Home

Organizational Behavior

Course Description:
This course is designed to explore the categories of race, class, and gender in our society and the many complex issues they encompass. In the seminar we will examine such core questions as: What is a social construct? How do issues of race, class, and gender affect individual and group behavior? How do these issues of identity and power interconnect? Where/how do these categories affect societal, organizational, and personal contexts? What does such an analysis mean for you as an individual and others around you?

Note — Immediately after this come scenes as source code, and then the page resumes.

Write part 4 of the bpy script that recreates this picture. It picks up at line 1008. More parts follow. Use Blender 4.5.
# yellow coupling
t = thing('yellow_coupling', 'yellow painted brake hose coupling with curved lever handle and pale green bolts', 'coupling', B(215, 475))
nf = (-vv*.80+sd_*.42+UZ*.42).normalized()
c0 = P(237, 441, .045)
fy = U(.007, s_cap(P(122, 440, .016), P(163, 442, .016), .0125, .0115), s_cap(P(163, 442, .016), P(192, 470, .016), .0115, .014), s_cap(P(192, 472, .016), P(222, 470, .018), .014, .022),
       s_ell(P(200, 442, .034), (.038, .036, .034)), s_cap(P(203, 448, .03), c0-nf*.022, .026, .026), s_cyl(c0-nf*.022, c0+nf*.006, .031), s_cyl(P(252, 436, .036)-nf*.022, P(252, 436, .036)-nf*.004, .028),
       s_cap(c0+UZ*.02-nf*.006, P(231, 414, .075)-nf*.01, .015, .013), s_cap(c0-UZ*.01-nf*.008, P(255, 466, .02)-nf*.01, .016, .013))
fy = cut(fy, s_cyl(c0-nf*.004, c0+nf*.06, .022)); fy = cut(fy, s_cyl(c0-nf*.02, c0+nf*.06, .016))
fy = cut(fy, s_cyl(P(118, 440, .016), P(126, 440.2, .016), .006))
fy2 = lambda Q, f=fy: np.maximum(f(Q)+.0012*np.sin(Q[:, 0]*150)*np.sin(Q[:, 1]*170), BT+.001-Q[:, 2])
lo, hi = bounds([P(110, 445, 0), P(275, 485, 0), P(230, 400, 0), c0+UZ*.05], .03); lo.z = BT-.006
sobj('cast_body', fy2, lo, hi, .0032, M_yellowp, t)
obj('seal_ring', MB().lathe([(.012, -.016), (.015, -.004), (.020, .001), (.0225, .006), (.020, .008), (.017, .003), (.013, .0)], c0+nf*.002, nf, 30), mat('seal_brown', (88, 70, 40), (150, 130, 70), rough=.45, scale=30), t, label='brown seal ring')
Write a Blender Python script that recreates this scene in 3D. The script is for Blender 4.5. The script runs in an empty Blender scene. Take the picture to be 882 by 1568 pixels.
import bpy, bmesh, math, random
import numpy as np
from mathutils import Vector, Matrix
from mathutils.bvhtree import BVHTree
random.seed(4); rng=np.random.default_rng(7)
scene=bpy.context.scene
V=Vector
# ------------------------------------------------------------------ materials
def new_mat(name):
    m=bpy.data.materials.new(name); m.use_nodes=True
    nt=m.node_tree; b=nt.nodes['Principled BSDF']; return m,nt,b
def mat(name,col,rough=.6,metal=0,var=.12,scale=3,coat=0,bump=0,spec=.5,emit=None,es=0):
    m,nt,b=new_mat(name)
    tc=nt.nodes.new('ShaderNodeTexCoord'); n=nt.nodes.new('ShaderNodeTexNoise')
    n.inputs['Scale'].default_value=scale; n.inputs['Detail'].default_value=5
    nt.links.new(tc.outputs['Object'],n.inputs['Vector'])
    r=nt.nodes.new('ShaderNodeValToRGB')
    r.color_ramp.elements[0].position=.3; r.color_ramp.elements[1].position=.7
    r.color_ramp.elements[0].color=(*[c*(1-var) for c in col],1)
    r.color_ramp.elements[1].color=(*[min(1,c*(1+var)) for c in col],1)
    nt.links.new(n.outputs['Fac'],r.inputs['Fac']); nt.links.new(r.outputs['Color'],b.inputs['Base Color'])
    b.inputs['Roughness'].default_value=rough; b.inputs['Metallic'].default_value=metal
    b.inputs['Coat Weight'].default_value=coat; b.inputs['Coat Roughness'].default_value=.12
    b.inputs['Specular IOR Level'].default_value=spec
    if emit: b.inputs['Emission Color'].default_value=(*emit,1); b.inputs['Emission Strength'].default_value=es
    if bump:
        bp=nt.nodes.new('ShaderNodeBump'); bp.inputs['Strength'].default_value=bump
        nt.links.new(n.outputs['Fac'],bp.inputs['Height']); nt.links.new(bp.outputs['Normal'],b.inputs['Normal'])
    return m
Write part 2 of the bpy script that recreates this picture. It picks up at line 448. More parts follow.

Analysis of the messages in mainstream media (print, music, etc.) is one of the main vehicles for critical thinking regarding the categories of race, class, and gender. Readings, personal histories, writing assignments, and media analyses provide a lens through which interns broaden their understanding of themselves, society, and their particular internship placement. Conversely, internship experiences and class discussion provide a way to evaluate ideas and theories from the reading and discussion. This interplay of theory and practice is central to the learning process of the Dynamy/Clark seminar.

Course Requirements:
1. Attend and participate in the weekly evening seminar class meeting (90 minutes).

2. Maintain active involvement in a full-time internship (including timesheet documentation), participate in internship agreement and evaluation meetings with one’s sponsor and advisor, and complete an internship project and presentation.

3. Read assigned weekly chapters from Weekly articles from Race, Class, and Gender: An Anthology (fifth edition, by Andersen and Collins) and selected supplemental readings.

4. Complete weekly two-page writing assignment.